1. How Will You Use It?

Pickups come in many more varieties than cars, with different bed lengths, two or four doors, a wide choice of interior trims and powertrains, and two-, four- or all-wheel drive. Which configuration you choose depends on your needs, and that will have a big impact on price, fuel economy and handling. The most common pickup configuration is a four-door half ton with 4WD in a mid-trim level. These trucks hit the sweet spot for most buyers, combining room for a family with ample towing and hauling capability, a more carlike ride and better fuel economy than the three-quarter-ton or one-ton trucks. That said, if your plans include work such as plowing or heavy towing, you’re going to need a stronger pickup.

2. Pickups Aren’t the Same As Cars

It may seem obvious, but driving and living with a pickup isn’t the same as using a car. Pickups are bigger, heavier and more top heavy, and that means they’re not going to handle like a car. Backup cameras, electronic safety features and interior creature comforts have made trucks a lot more carlike, but there’s still no denying the laws of physics. Pickups take longer to stop and won’t carve corners like a sports sedan. Parking can be more of a challenge as well, so make a visit to the local grocery store part of your test drive, along with stopping at home for a test fit in your driveway or garage. Keep in mind that some parking garages won’t accommodate pickups at all or charge more if they do.

3. Don’t Overbuy

Ads often show pickups slogging through mud bogs or pulling backhoes on trailers to the accompaniment of loud rock ‘n’ roll. That’s all well and good, but most buyers may find trucks equipped for that kind of duty not as livable for everyday use. “Most people overbuy'” said Ram spokesman and truck enthusiast Nick Cappa, who pointed out that even a base six-cylinder full-size Ram half-ton puts out more than 300 horsepower and can tow in the neighborhood of 7,000 pounds. Those numbers are typical of domestic pickups and are more than enough for most recreational boats and campers.

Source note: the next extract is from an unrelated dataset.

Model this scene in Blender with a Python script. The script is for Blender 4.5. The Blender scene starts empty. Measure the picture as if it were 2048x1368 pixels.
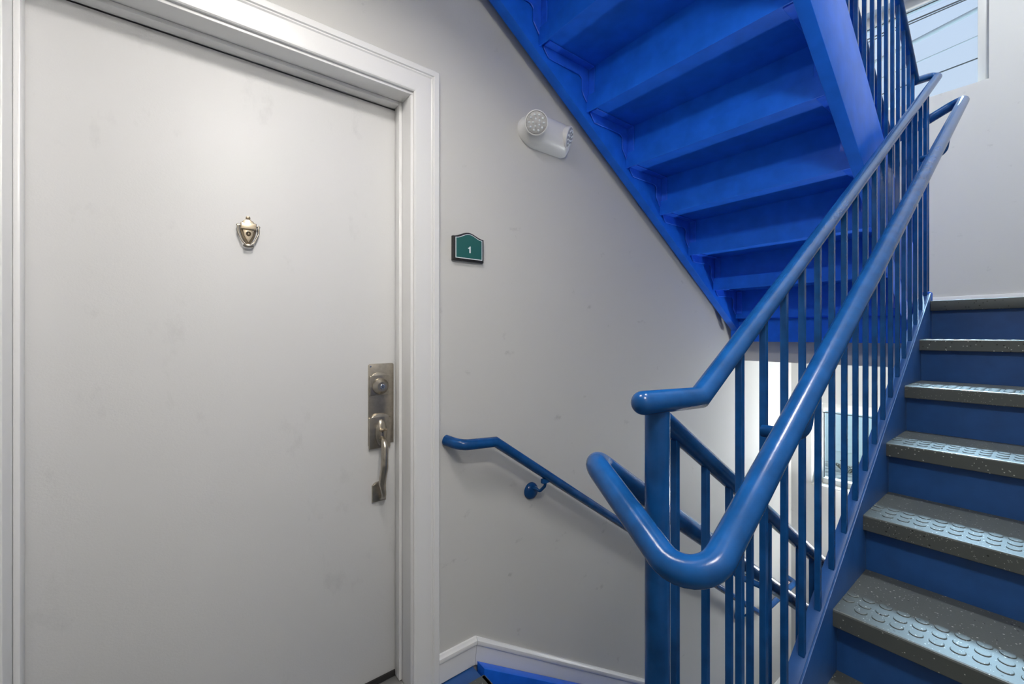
import bpy, bmesh, math, random
from mathutils import Vector, Matrix
random.seed(7)
S = bpy.context.scene
COL = S.collection

# ------------------------------------------------------------------ camera
# world: +X runs along the door wall towards the far end wall, +Y towards the door wall, Z up
FPX, CX, CY, ANG = 858.6, 1031.2, 668.9, 51.8
cd = bpy.data.cameras.new('camera')
cam = bpy.data.objects.new('camera', cd); COL.objects.link(cam)
cam.location = (0, 0, 1.25)
cam.rotation_euler = (math.radians(90), 0, -math.radians(90 - ANG))
cd.sensor_fit = 'HORIZONTAL'; cd.sensor_width = 36.0
cd.lens = FPX * 36.0 / 2048
cd.shift_x = -(CX - 1024) / 2048
cd.shift_y = (CY - 684) / 2048
cd.clip_start = 0.02
S.camera = cam

# ------------------------------------------------------------------ world, sun, exposure
W = bpy.data.worlds.new('sky'); S.world = W; W.use_nodes = True
nt = W.node_tree; nt.nodes.clear()
o = nt.nodes.new('ShaderNodeOutputWorld'); b = nt.nodes.new('ShaderNodeBackground')
tc = nt.nodes.new('ShaderNodeTexCoord'); sx = nt.nodes.new('ShaderNodeSeparateXYZ')
cr = nt.nodes.new('ShaderNodeValToRGB')
cr.color_ramp.elements[0].position = 0.0; cr.color_ramp.elements[0].color = (.66, .74, .86, 1)
cr.color_ramp.elements[1].position = 1.0; cr.color_ramp.elements[1].color = (.40, .57, .90, 1)
nt.links.new(tc.outputs['Generated'], sx.inputs[0]); nt.links.new(sx.outputs['Z'], cr.inputs[0])
nt.links.new(cr.outputs[0], b.inputs[0]); nt.links.new(b.outputs[0], o.inputs[0])
b.inputs[1].default_value = 1.15
SUN_DIR = Vector((-1.0, -0.13, -1.10))
sl = bpy.data.lights.new('sun', 'SUN'); sl.energy = 22.0; sl.angle = math.radians(11); sl.color = (.50, .76, 1.0)
so = bpy.data.objects.new('sun', sl); COL.objects.link(so)
so.rotation_euler = SUN_DIR.to_track_quat('-Z', 'Y').to_euler(); so.location = (9, 1.5, 9)
S.view_settings.view_transform = 'Standard'; S.view_settings.look = 'None'
S.view_settings.gamma = 1.0; S.view_settings.use_curve_mapping = False
S.view_settings.exposure = 0.0
LAMP_POWER = 56.0
TOP_FILL_POWER = 500.0
HALL_FILL_POWER = 98.0
DAYLIGHT_FILL_POWER = 560.0

# ------------------------------------------------------------------ materials
def newmat(name):
    m = bpy.data.materials.new(name); m.use_nodes = True
    n = m.node_tree.nodes; return m, m.node_tree, n['Principled BSDF']
def paint(name, col, rough=.5, bump=0.0, bscale=200, mott=0.0, mscale=3.0, metal=0.0, spec=.5, coat=0.0):
    m, t, p = newmat(name)
    p.inputs['Base Color'].default_value = (*col, 1); p.inputs['Roughness'].default_value = rough
    p.inputs['Metallic'].default_value = metal; p.inputs['Specular IOR Level'].default_value = spec
    p.inputs['Coat Weight'].default_value = coat; p.inputs['Coat Roughness'].default_value = .12
    g = t.nodes.new('ShaderNodeNewGeometry')
    if mott > 0:
        n = t.nodes.new('ShaderNodeTexNoise'); n.inputs['Scale'].default_value = mscale; n.inputs['Detail'].default_value = 5
        t.links.new(g.outputs['Position'], n.inputs['Vector'])
        r = t.nodes.new('ShaderNodeValToRGB')
        r.color_ramp.elements[0].position = .3; r.color_ramp.elements[1].position = .7
        r.color_ramp.elements[0].color = (*[c * (1 - mott) for c in col], 1)
        r.color_ramp.elements[1].color = (*[min(1, c * (1 + mott)) for c in col], 1)
        t.links.new(n.outputs['Fac'], r.inputs[0]); t.links.new(r.outputs[0], p.inputs['Base Color'])
    if bump > 0:
        n = t.nodes.new('ShaderNodeTexNoise'); n.inputs['Scale'].default_value = bscale; n.inputs['Detail'].default_value = 3
        t.links.new(g.outputs['Position'], n.inputs['Vector'])
        bn = t.nodes.new('ShaderNodeBump'); bn.inputs['Strength'].default_value = bump; bn.inputs['Distance'].default_value = .002
        t.links.new(n.outputs['Fac'], bn.inputs['Height']); t.links.new(bn.outputs[0], p.inputs['Normal'])
    return m
def scuffed(name, col, rough, marks=.25, mark_scale=(3, 3, 9), thr=.70, bump=.08):
    """painted surface with faint smudges of its own"""
    m = paint(name, col, rough, bump, 260, spec=.32)
    t = m.node_tree; p = t.nodes['Principled BSDF']
    g = t.nodes.new('ShaderNodeNewGeometry'); mp = t.nodes.new('ShaderNodeMapping'); mp.inputs['Scale'].default_value = mark_scale
    n = t.nodes.new('ShaderNodeTexNoise'); n.inputs['Scale'].default_value = 2.2; n.inputs['Detail'].default_value = 8; n.inputs['Roughness'].default_value = .62
    t.links.new(g.outputs['Position'], mp.inputs[0]); t.links.new(mp.outputs[0], n.inputs['Vector'])
    r = t.nodes.new('ShaderNodeValToRGB'); r.color_ramp.elements[0].position = thr; r.color_ramp.elements[1].position = thr + .12
    r.color_ramp.elements[0].color = (0, 0, 0, 1); r.color_ramp.elements[1].color = (1, 1, 1, 1)
    t.links.new(n.outputs['Fac'], r.inputs[0])
    k = t.nodes.new('ShaderNodeMath'); k.operation = 'MULTIPLY'; k.inputs[1].default_value = marks
    t.links.new(r.outputs[0], k.inputs[0])
    mx = t.nodes.new('ShaderNodeMix'); mx.data_type = 'RGBA'
    mx.inputs['A'].default_value = (*col, 1); mx.inputs['B'].default_value = (*[c * .35 for c in col], 1)
    t.links.new(k.outputs[0], mx.inputs['Factor']); t.links.new(mx.outputs['Result'], p.inputs['Base Color'])
    return m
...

4. Consider Buying From Dealer Lot

With all the options and configurations available for customizing a truck so it’s equipped the way you want, your best bet still may be to purchase one from dealer stock. If you’re flexible about colors, trim and equipment, you’re likely to find deep discounts on in-stock models that can shave as much as $10,000 or more from the sticker price, allowing you to get more truck for your money. And that doesn’t mean you can’t still customize your truck. Most dealers offer a wide variety of accessories and spray-in bed liners as well as custom wheels and tires; they can roll those upgrades into your financing.

5. Choose Options Wisely

Another big difference between a pickup and a car is the number of available options. Upgraded trim packages, more powerful engines and add-ons both functional and cosmetic can add up fast, and more than double the price of a pickup. These days, some trim level choices on the most expensive pickups can drive the sticker prices to near six-figure territory, and that’s before you add any aftermarket accessories. Start by determining your must-haves, such as a cab with four doors or an engine and towing package appropriate for your needs. Then decide whether there’s room in the budget for that leather interior or sunroof. With the average transaction price for a new pickup ringing up at more than $40,000, it doesn’t take long for those options to hit the stratosphere.